### DATA SECTION

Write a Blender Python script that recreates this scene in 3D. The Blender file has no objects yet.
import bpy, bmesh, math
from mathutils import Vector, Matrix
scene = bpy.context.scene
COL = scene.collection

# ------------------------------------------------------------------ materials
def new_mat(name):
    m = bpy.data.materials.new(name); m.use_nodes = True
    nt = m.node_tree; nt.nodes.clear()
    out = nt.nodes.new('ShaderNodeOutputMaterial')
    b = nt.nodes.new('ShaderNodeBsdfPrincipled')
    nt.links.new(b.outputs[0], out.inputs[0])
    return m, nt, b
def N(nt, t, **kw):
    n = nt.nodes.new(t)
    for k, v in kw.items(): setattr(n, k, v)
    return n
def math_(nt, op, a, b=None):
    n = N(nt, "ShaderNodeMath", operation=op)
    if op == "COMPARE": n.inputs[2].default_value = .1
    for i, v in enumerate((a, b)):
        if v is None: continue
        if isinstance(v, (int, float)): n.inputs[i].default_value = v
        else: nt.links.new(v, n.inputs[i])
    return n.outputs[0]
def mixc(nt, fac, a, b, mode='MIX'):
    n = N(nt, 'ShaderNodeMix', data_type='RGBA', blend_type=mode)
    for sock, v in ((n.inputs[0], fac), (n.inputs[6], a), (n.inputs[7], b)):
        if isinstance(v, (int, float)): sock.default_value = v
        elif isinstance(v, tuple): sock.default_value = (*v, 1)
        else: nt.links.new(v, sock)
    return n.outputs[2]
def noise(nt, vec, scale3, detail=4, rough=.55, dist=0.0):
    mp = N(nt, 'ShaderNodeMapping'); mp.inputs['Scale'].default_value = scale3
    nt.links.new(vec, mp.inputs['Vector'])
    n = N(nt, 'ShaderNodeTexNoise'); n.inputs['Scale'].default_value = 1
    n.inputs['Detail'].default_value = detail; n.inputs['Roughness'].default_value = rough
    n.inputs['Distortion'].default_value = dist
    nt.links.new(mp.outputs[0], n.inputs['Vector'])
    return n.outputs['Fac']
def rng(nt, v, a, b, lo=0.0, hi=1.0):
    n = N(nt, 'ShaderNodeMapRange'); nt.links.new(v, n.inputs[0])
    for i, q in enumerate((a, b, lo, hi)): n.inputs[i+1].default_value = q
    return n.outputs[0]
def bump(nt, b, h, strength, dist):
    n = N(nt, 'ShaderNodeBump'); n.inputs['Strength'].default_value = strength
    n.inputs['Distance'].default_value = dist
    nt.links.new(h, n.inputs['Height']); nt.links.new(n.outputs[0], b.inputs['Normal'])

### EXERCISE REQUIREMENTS
All lines from the beginning of the material above through the one with "COL = scene.collection" need to be returned exactly; please return those and only those.

### RIGHT ANSWER
Write a Blender Python script that recreates this scene in 3D. The Blender file has no objects yet.
import bpy, bmesh, math
from mathutils import Vector, Matrix
scene = bpy.context.scene
COL = scene.collection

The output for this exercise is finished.